The best that Labour MPs can offer in this appalling situation is to grumble that it is all Brown’s fault; get rid of him, by whatever means, and things will get better. The most recent of these was, notably, the discarded, embittered ex-Home Secretary Charles Clarke. The intellectual contortions required in this come easily to the practised amnesiacs on the Labour benches but we should remember that it is not very long ago that these same representatives of the people were clamourous in their praise of Brown as the greatest Chancellor of the Exchequer in history. This was the leader whose superhuman powers had constructed an economy virtually free of unemployment, with an uninflatable price structure and interest rates so low that thousands were tempted to leap into the void of unaffordable mortgages. Now that those happy delusions have been blown away by cruel reality Labour is turning to the equally bankrupt notion that their party’s salvation lies in ridding itself of Brown. Adjustments like that are effective conditioning to the dishonesty inherent in trying to run British capitalism. The problem is that no leader can be any more successful, can cook the books, deny reality and deceive the voting people, any more effectively.

Miliband
This will not prevent them persisting in their endless search for the unobtainable. And while they do this, each one will harbour, somewhere in their feverish self-assessment, the ambition that they are the ideal leader the party has been waiting for – the one with the insight and the power to succeed where historically everyone else has failed. For their own peace of mind, it must be hoped that these delusions will not endure beyond one or two sleepless nights. David Miliband, possibly enjoying in his abrupt promotion to the heady, if cynically seamy, job of Foreign Secretary, recently let it be known that he is ready to accept the crown. In an article in the Guardian he began in the pose as a fearless confronter of reality – although perhaps unsettling more stubbornly myopic Labour supporters– with the admission that “The odds are against us, no question” but then mollified those he had disturbed with a generous measure of re-assuring platitudes: “Every member of the Labour party carries with them the simple guiding mission on the membership card: to put power, wealth and opportunity in the hands of the many, and not the few” and later he expanded on this platitude with some more “…the challenge to society – to build a genuine sense of belonging and responsibility on the back of greater protection from outside risks and greater control of local issues”. Perhaps, in spite of this, Miliband will succeed to the leadership. But it will not take long for the surge of capitalist society to expose him as just another discredited politician.
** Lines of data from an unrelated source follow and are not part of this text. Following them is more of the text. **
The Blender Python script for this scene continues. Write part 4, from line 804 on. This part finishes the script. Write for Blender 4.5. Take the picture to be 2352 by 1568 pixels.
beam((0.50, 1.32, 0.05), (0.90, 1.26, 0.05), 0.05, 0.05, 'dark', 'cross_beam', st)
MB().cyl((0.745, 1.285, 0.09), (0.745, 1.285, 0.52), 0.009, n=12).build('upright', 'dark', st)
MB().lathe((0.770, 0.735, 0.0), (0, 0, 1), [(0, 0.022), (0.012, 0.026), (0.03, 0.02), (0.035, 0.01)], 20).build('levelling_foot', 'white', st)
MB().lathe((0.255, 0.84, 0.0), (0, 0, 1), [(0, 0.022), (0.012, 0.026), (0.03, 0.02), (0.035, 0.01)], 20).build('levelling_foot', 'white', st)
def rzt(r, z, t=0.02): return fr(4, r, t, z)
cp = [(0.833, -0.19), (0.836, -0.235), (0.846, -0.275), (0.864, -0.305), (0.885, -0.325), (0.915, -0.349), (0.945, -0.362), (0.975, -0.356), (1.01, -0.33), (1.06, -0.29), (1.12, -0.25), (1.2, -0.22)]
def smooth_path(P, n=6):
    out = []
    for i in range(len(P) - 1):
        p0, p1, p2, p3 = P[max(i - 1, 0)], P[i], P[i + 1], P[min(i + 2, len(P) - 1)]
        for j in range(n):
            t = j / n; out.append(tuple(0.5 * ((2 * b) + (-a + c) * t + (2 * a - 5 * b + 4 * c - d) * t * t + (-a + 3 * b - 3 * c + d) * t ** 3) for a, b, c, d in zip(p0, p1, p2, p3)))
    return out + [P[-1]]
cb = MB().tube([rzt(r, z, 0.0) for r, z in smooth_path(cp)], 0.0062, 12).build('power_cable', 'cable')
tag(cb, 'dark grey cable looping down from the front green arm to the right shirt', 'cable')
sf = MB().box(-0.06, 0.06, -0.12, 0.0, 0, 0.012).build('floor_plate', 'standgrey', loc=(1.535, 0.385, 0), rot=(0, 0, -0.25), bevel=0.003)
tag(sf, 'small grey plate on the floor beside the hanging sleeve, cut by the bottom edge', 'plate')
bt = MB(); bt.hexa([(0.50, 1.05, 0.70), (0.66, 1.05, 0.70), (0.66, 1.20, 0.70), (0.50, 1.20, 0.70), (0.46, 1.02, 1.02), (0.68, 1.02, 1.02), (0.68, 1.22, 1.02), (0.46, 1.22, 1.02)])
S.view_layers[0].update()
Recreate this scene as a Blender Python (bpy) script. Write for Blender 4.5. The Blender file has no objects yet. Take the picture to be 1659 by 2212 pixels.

This doleful procession of ecstatic expectations followed by rumbling doubts then exposure and rejection, seems to feed on a self-perpetuating energy originating in an apparently limitless capacity for working-class self-deception. There have been many victims of this, of eminent leaders fallen into the dustbin of history. Gordon Brown looks like being only the latest in this dismal line. How long can he keep smiling?